▸ BRIEF: Copy each line of the records that holds the string "picture".

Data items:
— start —

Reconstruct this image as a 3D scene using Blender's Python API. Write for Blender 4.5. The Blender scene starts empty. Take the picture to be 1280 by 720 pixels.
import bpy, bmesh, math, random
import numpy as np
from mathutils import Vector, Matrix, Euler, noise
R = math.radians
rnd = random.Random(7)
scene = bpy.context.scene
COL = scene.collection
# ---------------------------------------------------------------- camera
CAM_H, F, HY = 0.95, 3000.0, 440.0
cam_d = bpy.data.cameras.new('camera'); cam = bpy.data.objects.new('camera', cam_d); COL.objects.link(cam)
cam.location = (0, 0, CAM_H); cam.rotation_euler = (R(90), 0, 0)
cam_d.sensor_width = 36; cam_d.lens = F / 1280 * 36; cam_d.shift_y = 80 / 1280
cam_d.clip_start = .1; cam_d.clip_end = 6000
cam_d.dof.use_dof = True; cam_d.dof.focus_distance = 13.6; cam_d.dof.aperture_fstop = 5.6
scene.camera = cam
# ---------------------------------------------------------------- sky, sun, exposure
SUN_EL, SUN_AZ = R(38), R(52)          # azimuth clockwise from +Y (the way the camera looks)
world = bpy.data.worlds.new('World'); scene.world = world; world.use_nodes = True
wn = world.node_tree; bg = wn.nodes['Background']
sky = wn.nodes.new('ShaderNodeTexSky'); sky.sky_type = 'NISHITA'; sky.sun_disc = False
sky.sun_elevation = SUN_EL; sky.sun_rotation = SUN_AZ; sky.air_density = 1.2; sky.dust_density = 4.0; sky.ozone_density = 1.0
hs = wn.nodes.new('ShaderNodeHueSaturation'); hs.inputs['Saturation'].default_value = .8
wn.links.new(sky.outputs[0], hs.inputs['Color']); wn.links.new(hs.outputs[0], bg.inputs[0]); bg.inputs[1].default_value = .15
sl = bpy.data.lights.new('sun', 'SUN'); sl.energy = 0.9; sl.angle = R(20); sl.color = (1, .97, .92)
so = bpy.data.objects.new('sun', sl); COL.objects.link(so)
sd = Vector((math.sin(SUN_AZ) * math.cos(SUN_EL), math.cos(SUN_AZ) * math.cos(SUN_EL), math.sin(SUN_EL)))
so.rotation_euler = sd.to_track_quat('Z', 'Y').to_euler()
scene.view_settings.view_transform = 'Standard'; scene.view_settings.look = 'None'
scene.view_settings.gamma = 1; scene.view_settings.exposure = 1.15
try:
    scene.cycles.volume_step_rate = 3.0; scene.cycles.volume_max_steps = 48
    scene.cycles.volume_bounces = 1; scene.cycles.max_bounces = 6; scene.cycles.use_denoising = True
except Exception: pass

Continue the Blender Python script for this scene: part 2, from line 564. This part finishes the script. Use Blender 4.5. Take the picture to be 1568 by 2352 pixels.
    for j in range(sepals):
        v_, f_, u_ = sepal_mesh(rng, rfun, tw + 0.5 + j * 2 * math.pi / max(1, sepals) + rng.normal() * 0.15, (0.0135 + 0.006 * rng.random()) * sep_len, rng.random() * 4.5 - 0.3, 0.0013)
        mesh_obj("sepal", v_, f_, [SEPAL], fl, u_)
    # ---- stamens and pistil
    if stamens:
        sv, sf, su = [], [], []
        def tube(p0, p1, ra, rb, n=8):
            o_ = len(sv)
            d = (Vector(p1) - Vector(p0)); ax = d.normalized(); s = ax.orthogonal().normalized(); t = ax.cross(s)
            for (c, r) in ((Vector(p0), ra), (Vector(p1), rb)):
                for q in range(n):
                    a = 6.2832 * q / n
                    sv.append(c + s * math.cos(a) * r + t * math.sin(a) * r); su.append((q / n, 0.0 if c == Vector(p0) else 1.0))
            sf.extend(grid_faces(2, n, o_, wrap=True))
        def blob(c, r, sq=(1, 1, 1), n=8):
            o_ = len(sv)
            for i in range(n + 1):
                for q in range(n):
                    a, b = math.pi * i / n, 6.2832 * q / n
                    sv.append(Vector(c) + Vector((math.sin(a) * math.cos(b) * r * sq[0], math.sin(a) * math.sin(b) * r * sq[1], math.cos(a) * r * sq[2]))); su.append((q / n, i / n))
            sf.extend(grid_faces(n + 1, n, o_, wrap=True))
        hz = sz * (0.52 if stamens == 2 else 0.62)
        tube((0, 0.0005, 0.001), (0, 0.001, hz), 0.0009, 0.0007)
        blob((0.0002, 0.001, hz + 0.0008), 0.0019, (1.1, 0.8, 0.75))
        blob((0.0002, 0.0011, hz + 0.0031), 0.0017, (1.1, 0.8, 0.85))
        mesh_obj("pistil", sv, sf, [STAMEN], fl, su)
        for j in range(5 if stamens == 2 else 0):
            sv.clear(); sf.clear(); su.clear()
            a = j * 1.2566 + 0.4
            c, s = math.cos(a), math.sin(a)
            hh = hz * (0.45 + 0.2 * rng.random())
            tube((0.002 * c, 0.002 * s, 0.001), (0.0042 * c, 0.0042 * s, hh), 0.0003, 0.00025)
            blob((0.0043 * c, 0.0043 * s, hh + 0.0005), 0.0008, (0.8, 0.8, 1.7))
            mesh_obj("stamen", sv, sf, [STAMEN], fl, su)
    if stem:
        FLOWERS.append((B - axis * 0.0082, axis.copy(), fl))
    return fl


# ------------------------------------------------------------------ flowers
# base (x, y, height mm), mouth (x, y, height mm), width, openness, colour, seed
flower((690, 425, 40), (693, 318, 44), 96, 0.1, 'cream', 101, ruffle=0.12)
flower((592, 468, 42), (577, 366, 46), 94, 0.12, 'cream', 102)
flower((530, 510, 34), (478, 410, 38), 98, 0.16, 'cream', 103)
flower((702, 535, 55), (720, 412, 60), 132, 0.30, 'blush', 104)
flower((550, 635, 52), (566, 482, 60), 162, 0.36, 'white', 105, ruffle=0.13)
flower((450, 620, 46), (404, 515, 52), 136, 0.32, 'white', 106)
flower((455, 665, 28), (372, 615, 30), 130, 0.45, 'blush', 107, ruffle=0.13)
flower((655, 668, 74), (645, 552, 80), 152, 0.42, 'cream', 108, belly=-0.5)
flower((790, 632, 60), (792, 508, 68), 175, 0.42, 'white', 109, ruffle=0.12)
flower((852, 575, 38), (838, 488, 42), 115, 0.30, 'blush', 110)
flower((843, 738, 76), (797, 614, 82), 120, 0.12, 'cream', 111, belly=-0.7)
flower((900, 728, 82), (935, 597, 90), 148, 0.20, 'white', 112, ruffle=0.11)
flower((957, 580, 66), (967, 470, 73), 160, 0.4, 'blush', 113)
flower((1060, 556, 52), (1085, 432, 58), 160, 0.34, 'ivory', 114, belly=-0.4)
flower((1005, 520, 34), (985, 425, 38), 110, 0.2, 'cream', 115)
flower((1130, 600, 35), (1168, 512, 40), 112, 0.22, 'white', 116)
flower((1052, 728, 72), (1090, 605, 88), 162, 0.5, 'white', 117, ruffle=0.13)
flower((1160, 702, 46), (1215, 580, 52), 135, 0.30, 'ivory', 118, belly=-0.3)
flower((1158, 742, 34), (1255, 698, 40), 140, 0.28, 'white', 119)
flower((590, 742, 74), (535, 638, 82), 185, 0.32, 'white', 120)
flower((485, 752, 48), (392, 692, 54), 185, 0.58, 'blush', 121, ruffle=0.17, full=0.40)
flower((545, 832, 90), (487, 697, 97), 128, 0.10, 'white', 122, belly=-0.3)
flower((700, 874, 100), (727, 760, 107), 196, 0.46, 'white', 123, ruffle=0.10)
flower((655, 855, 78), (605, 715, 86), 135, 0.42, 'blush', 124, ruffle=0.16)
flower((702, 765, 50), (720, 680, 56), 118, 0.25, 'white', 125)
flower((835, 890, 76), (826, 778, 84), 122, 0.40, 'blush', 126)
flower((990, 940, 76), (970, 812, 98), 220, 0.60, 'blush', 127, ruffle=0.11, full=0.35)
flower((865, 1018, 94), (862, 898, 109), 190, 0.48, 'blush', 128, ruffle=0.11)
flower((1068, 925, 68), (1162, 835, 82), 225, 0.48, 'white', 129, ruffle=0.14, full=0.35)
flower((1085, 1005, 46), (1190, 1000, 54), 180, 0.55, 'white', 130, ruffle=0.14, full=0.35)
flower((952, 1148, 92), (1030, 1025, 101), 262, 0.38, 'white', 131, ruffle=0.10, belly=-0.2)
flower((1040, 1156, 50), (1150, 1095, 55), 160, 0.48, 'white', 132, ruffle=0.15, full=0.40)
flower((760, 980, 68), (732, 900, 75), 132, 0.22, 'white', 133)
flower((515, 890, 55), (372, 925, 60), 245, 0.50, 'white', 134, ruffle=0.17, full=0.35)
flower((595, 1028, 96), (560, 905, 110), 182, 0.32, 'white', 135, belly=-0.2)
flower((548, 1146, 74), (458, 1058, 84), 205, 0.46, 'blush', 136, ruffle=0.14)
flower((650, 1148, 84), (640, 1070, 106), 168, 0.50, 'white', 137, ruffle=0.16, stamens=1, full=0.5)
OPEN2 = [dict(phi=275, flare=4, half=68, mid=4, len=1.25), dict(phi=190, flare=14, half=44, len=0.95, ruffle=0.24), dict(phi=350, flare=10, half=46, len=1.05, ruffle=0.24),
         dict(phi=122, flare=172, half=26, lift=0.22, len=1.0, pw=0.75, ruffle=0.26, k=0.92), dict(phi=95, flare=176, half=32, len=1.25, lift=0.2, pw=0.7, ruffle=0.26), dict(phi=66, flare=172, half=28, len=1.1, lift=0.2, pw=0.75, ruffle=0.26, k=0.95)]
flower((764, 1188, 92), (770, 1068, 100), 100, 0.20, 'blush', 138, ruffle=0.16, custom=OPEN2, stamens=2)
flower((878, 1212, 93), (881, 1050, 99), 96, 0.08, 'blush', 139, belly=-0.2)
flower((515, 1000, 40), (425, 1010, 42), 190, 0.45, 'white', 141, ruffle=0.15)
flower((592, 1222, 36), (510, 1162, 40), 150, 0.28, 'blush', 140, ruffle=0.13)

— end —

▸ SOLUTION TO THE PROBLEM:
Reconstruct this image as a 3D scene using Blender's Python API. Write for Blender 4.5. The Blender scene starts empty. Take the picture to be 1280 by 720 pixels.
Continue the Blender Python script for this scene: part 2, from line 564. This part finishes the script. Use Blender 4.5. Take the picture to be 1568 by 2352 pixels.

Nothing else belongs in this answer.